* _Directions_
Each record below should be repeated precisely as written.

* _Record list_
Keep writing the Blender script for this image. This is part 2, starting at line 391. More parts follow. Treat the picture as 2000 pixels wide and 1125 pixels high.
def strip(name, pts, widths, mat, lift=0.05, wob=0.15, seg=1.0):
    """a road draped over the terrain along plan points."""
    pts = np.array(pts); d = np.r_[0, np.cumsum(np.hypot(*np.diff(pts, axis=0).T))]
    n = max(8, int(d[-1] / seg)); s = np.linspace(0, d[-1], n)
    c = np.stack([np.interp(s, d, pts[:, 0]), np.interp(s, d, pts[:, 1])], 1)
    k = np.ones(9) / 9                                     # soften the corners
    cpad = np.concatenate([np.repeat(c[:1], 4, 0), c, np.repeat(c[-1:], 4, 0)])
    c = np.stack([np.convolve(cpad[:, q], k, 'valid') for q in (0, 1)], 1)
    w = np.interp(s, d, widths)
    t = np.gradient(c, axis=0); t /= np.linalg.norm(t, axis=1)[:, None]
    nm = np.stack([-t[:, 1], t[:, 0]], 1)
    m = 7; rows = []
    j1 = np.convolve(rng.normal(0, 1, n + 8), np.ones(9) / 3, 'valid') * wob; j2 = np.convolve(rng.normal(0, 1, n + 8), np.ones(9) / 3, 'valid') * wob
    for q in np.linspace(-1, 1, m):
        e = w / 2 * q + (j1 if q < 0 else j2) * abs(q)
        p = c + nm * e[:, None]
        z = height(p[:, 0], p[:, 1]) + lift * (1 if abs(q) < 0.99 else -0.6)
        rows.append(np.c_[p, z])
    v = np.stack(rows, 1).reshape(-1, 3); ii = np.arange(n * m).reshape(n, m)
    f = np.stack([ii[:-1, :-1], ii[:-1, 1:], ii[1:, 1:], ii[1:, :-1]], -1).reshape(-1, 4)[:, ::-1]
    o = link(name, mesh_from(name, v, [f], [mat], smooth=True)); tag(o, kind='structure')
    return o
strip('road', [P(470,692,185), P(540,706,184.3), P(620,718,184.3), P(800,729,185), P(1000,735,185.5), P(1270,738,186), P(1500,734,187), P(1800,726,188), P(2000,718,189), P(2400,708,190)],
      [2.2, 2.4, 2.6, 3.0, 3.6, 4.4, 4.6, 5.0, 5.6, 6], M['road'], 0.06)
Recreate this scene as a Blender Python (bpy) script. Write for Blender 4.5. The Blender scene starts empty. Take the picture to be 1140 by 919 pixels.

* _Problem solution_
Keep writing the Blender script for this image. This is part 2, starting at line 391. More parts follow. Treat the picture as 2000 pixels wide and 1125 pixels high.
def strip(name, pts, widths, mat, lift=0.05, wob=0.15, seg=1.0):
    """a road draped over the terrain along plan points."""
    pts = np.array(pts); d = np.r_[0, np.cumsum(np.hypot(*np.diff(pts, axis=0).T))]
    n = max(8, int(d[-1] / seg)); s = np.linspace(0, d[-1], n)
    c = np.stack([np.interp(s, d, pts[:, 0]), np.interp(s, d, pts[:, 1])], 1)
    k = np.ones(9) / 9                                     # soften the corners
    cpad = np.concatenate([np.repeat(c[:1], 4, 0), c, np.repeat(c[-1:], 4, 0)])
    c = np.stack([np.convolve(cpad[:, q], k, 'valid') for q in (0, 1)], 1)
    w = np.interp(s, d, widths)
    t = np.gradient(c, axis=0); t /= np.linalg.norm(t, axis=1)[:, None]
    nm = np.stack([-t[:, 1], t[:, 0]], 1)
    m = 7; rows = []
    j1 = np.convolve(rng.normal(0, 1, n + 8), np.ones(9) / 3, 'valid') * wob; j2 = np.convolve(rng.normal(0, 1, n + 8), np.ones(9) / 3, 'valid') * wob
    for q in np.linspace(-1, 1, m):
        e = w / 2 * q + (j1 if q < 0 else j2) * abs(q)
        p = c + nm * e[:, None]
        z = height(p[:, 0], p[:, 1]) + lift * (1 if abs(q) < 0.99 else -0.6)
        rows.append(np.c_[p, z])
    v = np.stack(rows, 1).reshape(-1, 3); ii = np.arange(n * m).reshape(n, m)
    f = np.stack([ii[:-1, :-1], ii[:-1, 1:], ii[1:, 1:], ii[1:, :-1]], -1).reshape(-1, 4)[:, ::-1]
    o = link(name, mesh_from(name, v, [f], [mat], smooth=True)); tag(o, kind='structure')
    return o
strip('road', [P(470,692,185), P(540,706,184.3), P(620,718,184.3), P(800,729,185), P(1000,735,185.5), P(1270,738,186), P(1500,734,187), P(1800,726,188), P(2000,718,189), P(2400,708,190)],
      [2.2, 2.4, 2.6, 3.0, 3.6, 4.4, 4.6, 5.0, 5.6, 6], M['road'], 0.06)
Recreate this scene as a Blender Python (bpy) script. Write for Blender 4.5. The Blender scene starts empty. Take the picture to be 1140 by 919 pixels.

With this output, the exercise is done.